Saturday, 26 January 2019
Holocaust Denial
Search Results for:
Last / Maiden Name = Flatauer First Name = Alma Place = Berlin
Alma Flatauer: 1889 Berlin, Germany List of murdered Jews from Germany. Murdered
Alma Flatauer 1889 Berlin, Germany Page of Testimony. Murdered
Alma Flatauer 1889 Berlin, Germany List of deportation from Berlin. Murdered
Alma Flatauer 1889 Osnabrueck, Germany Page of Testimony. Murdered
We live in a 'post fact' (or as I prefer to call it, downright lies) era. This means that the internet is currently ablaze with Holocaust deniers, claiming that the massacre of Jews, gypsies, disabled people, and gays, under the Nazis did NOT happen.
The survivors of Hitler's 'Final Solution' are gradually dying. Those that are left, frail but undaunted, spend their last few days having to tell their harrowing stories over and over again, as the stinking sewage of denial washes through social media. When they are gone, who will bear the torch?
As many of you know, I am the daughter of German Jewish refugees, and post the fiasco that was Brexit, I have applied for and received restored citizenship, so that my descendants will never have their 'Citizen of the World' status wrenched from them, as my grandparents' and parents' right to citizenship was by the German government. At the head of this piece is the visual proof, taken from German documentation, of the 'fate' of my paternal grandmother.
But this is my mother's story, not mine: she was born in Berlin and as the anti-Jewish laws started coming into force, she was in her early twenties. She had to leave university, where she was studying art & design, and went to work for one of the many Jewish organisation that had started getting Jewish families out of Germany as they could see what was going to happen in the future.

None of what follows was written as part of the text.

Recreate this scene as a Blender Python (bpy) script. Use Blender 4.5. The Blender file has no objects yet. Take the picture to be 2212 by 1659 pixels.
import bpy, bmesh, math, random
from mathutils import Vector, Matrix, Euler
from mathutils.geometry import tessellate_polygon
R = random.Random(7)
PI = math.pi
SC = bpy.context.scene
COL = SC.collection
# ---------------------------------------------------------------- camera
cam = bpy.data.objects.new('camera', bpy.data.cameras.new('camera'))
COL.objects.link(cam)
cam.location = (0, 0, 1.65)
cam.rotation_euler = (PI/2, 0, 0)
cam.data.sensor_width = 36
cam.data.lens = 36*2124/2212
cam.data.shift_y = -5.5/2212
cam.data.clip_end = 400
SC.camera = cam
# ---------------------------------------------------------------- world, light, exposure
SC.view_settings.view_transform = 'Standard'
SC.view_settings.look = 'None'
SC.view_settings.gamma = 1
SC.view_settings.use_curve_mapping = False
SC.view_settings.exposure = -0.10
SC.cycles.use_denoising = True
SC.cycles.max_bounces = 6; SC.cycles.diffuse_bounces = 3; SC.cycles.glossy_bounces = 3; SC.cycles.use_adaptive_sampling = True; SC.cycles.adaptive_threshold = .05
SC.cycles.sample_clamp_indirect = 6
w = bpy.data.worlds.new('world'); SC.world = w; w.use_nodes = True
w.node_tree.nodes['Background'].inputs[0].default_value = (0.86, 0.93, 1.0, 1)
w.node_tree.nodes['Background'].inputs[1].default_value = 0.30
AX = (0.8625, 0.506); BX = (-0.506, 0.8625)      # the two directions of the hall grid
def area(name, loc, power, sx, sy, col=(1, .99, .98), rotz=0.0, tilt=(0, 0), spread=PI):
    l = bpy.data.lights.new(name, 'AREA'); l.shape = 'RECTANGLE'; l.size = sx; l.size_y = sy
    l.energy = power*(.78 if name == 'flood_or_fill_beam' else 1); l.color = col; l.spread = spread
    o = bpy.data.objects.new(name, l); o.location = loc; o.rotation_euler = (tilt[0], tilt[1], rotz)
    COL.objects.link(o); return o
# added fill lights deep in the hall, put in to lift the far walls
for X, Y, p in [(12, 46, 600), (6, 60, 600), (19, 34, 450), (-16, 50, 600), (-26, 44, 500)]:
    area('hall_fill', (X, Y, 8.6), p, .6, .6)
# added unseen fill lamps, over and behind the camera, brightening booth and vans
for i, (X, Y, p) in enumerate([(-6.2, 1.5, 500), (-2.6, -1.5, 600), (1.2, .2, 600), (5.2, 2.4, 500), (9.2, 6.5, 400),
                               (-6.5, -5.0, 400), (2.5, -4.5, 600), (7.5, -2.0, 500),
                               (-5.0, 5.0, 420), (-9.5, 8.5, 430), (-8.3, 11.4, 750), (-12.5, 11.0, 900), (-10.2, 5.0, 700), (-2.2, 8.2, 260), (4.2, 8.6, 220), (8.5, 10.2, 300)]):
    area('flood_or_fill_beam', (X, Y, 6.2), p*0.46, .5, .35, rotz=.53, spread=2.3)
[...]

She helped organise Jews leaving Germany, and her refugee organisation supplied the papers and documents needed. These organisations also helped make the situation of German Jews very public and were hated as a result. Eventually, Hitler decided to close the borders. The last train was scheduled to leave Berlin on December 7th, 1941.
The way my mother always told it: she sent her own parents to the UK where, as the Daily Mail article shows, the identical 'anti-semitic/illegal immigrant' rhetoric was alive and well then, as now, but she felt it her duty to stay in Berlin and help out to the end.
So it wasn't until the last day that she packed her suitcase and headed for the station. The queue stretched for yards. She stood in line, wondering whether she was too late. Then the German police started going down the line, checking passports and documents. Time ticked on. Finally they reached her, and roughly demanded her papers.
My mother handed them over. A brief scrutiny. A consultation. A list was checked. Then she was beckoned out of the line and ordered to go with them. Her heart sank. Was she about to be refused exit? Was she going to be imprisoned? Tortured? Deported to a work camp? She followed the police .... along the platform ... past the waiting crowd ... straight to the barrier where the train was waiting.
A curt command and the barrier was raised. She was pushed onto the platform. The barrier was closed. Still not quite believing what had just happened, she took her place on the last train and came eventually to the UK, where she met and married my father, also a refugee. Nine years later, I was born in the UK.
My father's family refused to leave Germany, believing, as so many EU citizens, migrants and refugees believe today, that civilised people would never try to deny them their human rights. They perished at Auschwitz. My parents died many years ago. I am now the bearer of my family's story.
If you read a tweet, or an article, or a book by someone denying that Hitler and his military machine ruthlessly and systematically exploited, tortured, and murdered eleven million human beings whose only 'crime' was that they were not ''them'', then remember this: the people who ignore the mistakes of the past are destined to repeat them.